Considérant qu'aux termes de l'article 12 de l'ordonnance n° 86-1243 du 1er décembre 1986 : " Le Conseil de la concurrence peut, après avoir entendu les parties en cause et le commissaire du Gouvernement, prendre les mesures conservatoires qui lui sont demandées par le ministre chargé de l'Economie, par les personnes mentionnées au 2e alinéa de l'article 5 ou par les entreprises. Ces mesures ne peuvent intervenir que si la pratique dénoncée porte une atteinte grave et immédiate à l'économie générale, à celle du secteur intéressé, à l'intérêt des consommateurs ou à l'entreprise plaignante. Elles peuvent comporter la suspension de la pratique concernée ainsi qu'une injonction aux parties de revenir à l'état antérieur.

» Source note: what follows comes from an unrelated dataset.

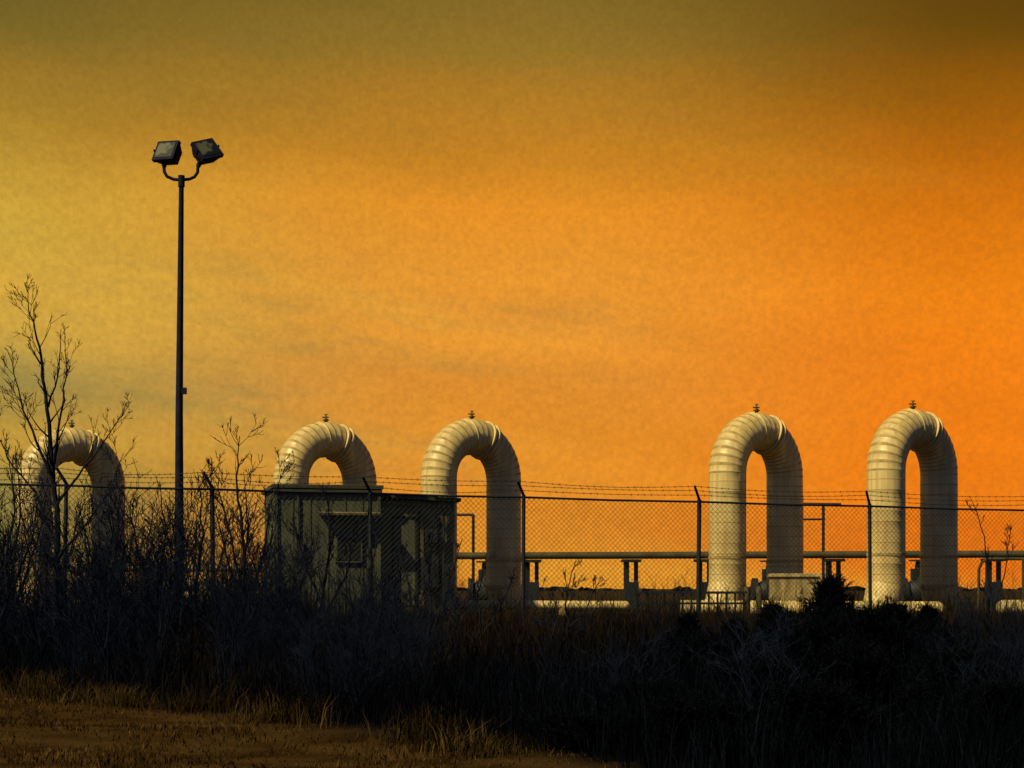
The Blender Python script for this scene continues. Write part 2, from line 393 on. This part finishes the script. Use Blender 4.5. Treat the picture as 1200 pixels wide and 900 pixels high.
root=empty('utility_cabinet',(7.15,43.2,1.08)); root.rotation_euler=(0,0,rad(-6))
b=MB(); b.box((0,0,.40),(1.25,.8,.82)); b.obj('body',['cabinet'],root,bevel=.02)
b=MB(); b.box((0,0,.86),(1.35,.9,.09),taper=.94); b.obj('lid',['cabinet'],root,bevel=.02)
b=MB(); b.box((0,0,-.06),(1.3,.9,.2)); b.box((0,-.408,.42),(.02,.015,.66)); b.box((.12,-.42,.5),(.05,.03,.12)); b.obj('plinth_and_latch',['seam'],root)

root=empty('low_guard_rail',(3.05,41.0,1.05))
b=MB()
for i in range(13): b.box((i*.21,0,.20),(.045,.04,.58))
b.box((1.26,-.03,.46),(2.66,.03,.06)); b.box((1.26,-.03,.2),(2.66,.03,.05)); b.obj('rail_and_pickets',['steel_dark'],root)
for x in (5.72,6.02):
    r0=empty('bollard',(x,41.6,YARD-.1)); b=MB(); b.tube([(0,0,0),(0,0,.82),(0,0,.86)],[.07,.07,.04],12); b.obj('bollard_post',['rack'],r0,smooth=40)
root=empty('pipe_manifold')
b=MB()
for zz,r in ((1.75,.16),(2.3,.12),(1.3,.2)): b.tube([(-15,56+zz,zz),(-8,57+zz,zz)],r,12)
for x in (-14.5,-13,-11.6,-10.2,-8.8): b.tube([(x,57,.8),(x,57,2.5)],.09,10)
b.obj('manifold_pipes',['cabinet'],root,smooth=40)
b=MB()
for x,w,h_ in ((-13.6,1.2,1.1),(-11.2,.8,1.5),(-9.3,1.4,1.0)): b.box((x,55,.9+h_/2),(w,.9,h_))
b.obj('manifold_valves',['wall2'],root,bevel=.04)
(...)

Elles doivent rester strictement limitées à ce qui est nécessaire pour faire face à l'urgence... " ;

Considérant qu'en séance, les époux de Kéguelin ont indiqué n'avoir reçu à ce jour que 50 demandes de documentation pour les cours de vacances de l'été 2000 contre 520 à la même époque en 1999 ; que cette situation serait, selon eux, la conséquence de l'absence de parution de leur annonce publicitaire dans la revue " Famille et Education " depuis le mois de mai 1999 ;

Mais considérant, d'une part, que le conseil de la SARL Famille Educatrice a fait état, au cours de la séance, d'un examen positif de la demande de publication de l'institution de Pierre Grise pour l'avenir dès lors qu'il apparaîtrait clairement qu'elle ne propose pas de scolarité complète ; que, d'autre part, les époux de Kéguelin ont, eux-mêmes, indiqué au Conseil qu'il était, en tout état de cause, trop tard pour redresser la situation en ce qui concerne les cours d'été 2000 ; que, dès lors, les mesures demandées ne sont pas nécessaires pour faire face à la situation que connaît l'entreprise saisissante ; qu'aucun élément du dossier ne permet de penser qu'une atteinte grave et immédiate serait portée aux intérêts du secteur intéressé ou à celui des consommateurs ;que la demande de mesures conservatoires ne peut donc qu'être rejetée,

DECIDE

Article unique : La demande de mesures conservatoires enregistrée sous le numéro M 260 est rejetée.